I agree the two accounts at the Bank of Maroa, although containing some joint-tenancy language, were not joint-tenancy accounts. The accounts describe Trevor as holding a power of attorney, which is inconsistent with the idea that he possesses any interest as a joint tenant. I agree that the transfers from individual funds of $10,000 on February 14, 1992, and $5,000 on February 12, 1992, which Trevor accomplished by virtue of his power of attorney, did not result in a joint tenancy. One holding a power of attorney may not use that power for his own personal benefit, and no presumption of donative intent arises when the attorney does so. I also agree that the $20,000 CD at First National Bank, held in the names "Wilmah Rybolt, POD Trevor Leach,” was held in joint tenancy and is now the property of Trevor. I disagree that the original deposit of $20,200 to the Edward D. Jones joint account was not held in joint tenancy and is not the property of Trevor.

There are too many presumptions dealing with gifts and bank accounts, and many of them are conflicting. In the long run it must be the trial court which decides whether the case before it is one where the decedent’s wishes should be respected, or one where a fiduciary has taken advantage of a decedent. The many presumptions in this area often interfere with the trial court making that decision, or worse, convince the trial court that it need not attempt to make a decision. This case should not be decided on the basis of which presumption was stronger than the other. As to the argument that the presumption of fiduciary fraud outweighs the presumption of donative intent inherent in the creation of a joint tenancy, Murgic (31 Ill. 2d at 589, 202 N.E.2d at 471-72) held that the presumption of donative intent itself could only be overcome by strong evidence— clear and convincing evidence that a gift was not intended.

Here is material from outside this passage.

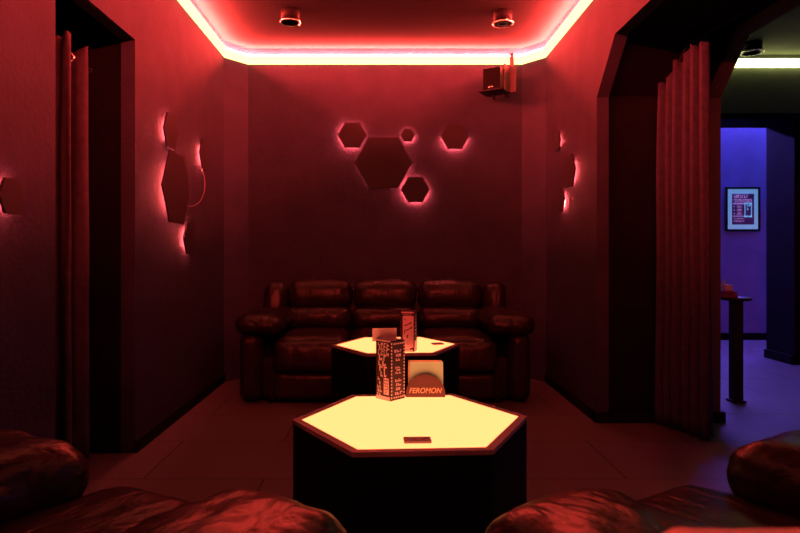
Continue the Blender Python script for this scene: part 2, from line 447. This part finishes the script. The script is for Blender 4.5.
# ------------------------------------------------------------------ curtains
def curtain_mesh(path, ztop, zbot, folds, amp, nz=26, spread=1.15, seed=0):
    """sheet along a plan path with sinusoidal folds"""
    bm = bmesh.new(); n = folds*10+1
    P = [Vector(p) for p in path]
    L = [0]
    for a, b in zip(P, P[1:]): L.append(L[-1]+(b-a).length)
    def at(s):
        s *= L[-1]
        for i in range(len(P)-1):
            if s <= L[i+1] or i == len(P)-2:
                f = (s-L[i])/(L[i+1]-L[i]); d = (P[i+1]-P[i]).normalized()
                return P[i].lerp(P[i+1], f), d
    rows = []
    ph = [random.random()*.8 for _ in range(folds+2)]
    for i in range(n):
        s = i/(n-1); p, d = at(s); nn = Vector((-d.y, d.x))
        k = s*folds; fi = int(k); a = amp*(.7+.5*ph[min(fi, folds)])
        row = []
        zt = ztop(s) + (.018*math.sin(k*2*PI*1.5+seed)+.012*random.random())
        for j in range(nz+1):
            f = j/nz; z = zt+(zbot-zt)*f
            w = a*math.sin(k*2*PI)+a*.35*math.sin(k*4*PI+1.3+f*2+seed)
            w *= .6+.6*f
            mid, _ = at(.5); q = mid+(p-mid)*(1+(spread-1)*f)
            q = q+nn*(w+.012*noise.noise(Vector((s*5, f*3, seed))))
            row.append(bm.verts.new((q.x, q.y, z)))
        rows.append(row)
    for a, b in zip(rows, rows[1:]):
        for j in range(nz): bm.faces.new((a[j], a[j+1], b[j+1], b[j]))
    bmesh.ops.recalc_face_normals(bm, faces=bm.faces)
    bmesh.ops.solidify(bm, geom=bm.faces[:], thickness=.004)
    return bm
t = thing('curtain', 'heavy gathered curtain hanging in the right-hand opening', 'curtain', (0, 0, 0), 0, 'curtains')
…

Finally, I disagree with the implication that the $20,000 CD at First National Bank may only be upheld because of the persuasive testimony of the bank employees, and the indication that the $20,200 original investment in the Edward D. Jones account would have been upheld if more evidence had been admitted as to the decedent’s intent. Those transactions were accomplished by decedent herself, not through any power of attorney. In the absence of any breach of fiduciary duty, the mere creation of a joint tenancy gives rise to the presumption of donative intent. (Murgic, 31 Ill. 2d at 589, 202 N.E.2d at 471-72.) "Public policy would seem to require the adoption by the courts of a more liberal and practical view of these common transactions.” (Frey v. Wubbena (1962), 26 Ill. 2d 62, 66, 185 N.E.2d 850, 853.) The validity of a joint-tenancy account should not rest on the uncertain testimony of bank employees given long after the fact. It may be time for a reconsideration of Murgic and Frey but that reconsideration is not a proper task for this court.